The word ADJACENT
in the statement DELETE ADJACENT DUPLICATES
is there for a very good reason: It states that only duplicate lines that are next to each other are removed. This is also stated in the online keyword documentation:
Rows are considered to be duplicate if the content of neighboring row is the same in the components examined. In the case of multiple duplicate rows following one another, all the rows (except for the first) are deleted.

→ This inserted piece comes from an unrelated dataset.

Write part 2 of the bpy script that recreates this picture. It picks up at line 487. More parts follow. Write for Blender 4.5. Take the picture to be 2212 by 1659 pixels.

This means: If your table contains the values
A B
C D
A B
C D
it contains duplicate values, but since these are not adjacent, DELETE ADJACENT DUPLICATES
will not remove them, no matter what you specify.
The SELECT
statement on the other hand does not guarantee a specific order when returning the datasets selected unless you tell it to ORDER BY
one or more columns. The rows are just returned in any order, and if the DELETE ADJACENT DUPLICATES
statement works, it's pure coincidence. It might even work on one system, stop working on another and remove only half of the duplicates on a third system. So, cardinal rule:
Make sure that your internal table is sorted by the fields you want to be checked for duplicates BEFORE deleting the duplicates.
For better scalability, you should use the SORT
statement instead of having the database sort the rows with ORDER BY
. So you could use either
SORT gt_bancbsis.
DELETE ADJACENT DUPLICATES FROM gt_bancbsis.
or, if you only want to check for certain fields,
SORT gt_bancbsis BY foo bar baz.
DELETE ADJACENT DUPLICATES FROM gt_bancbsis COMPARING foo bar baz.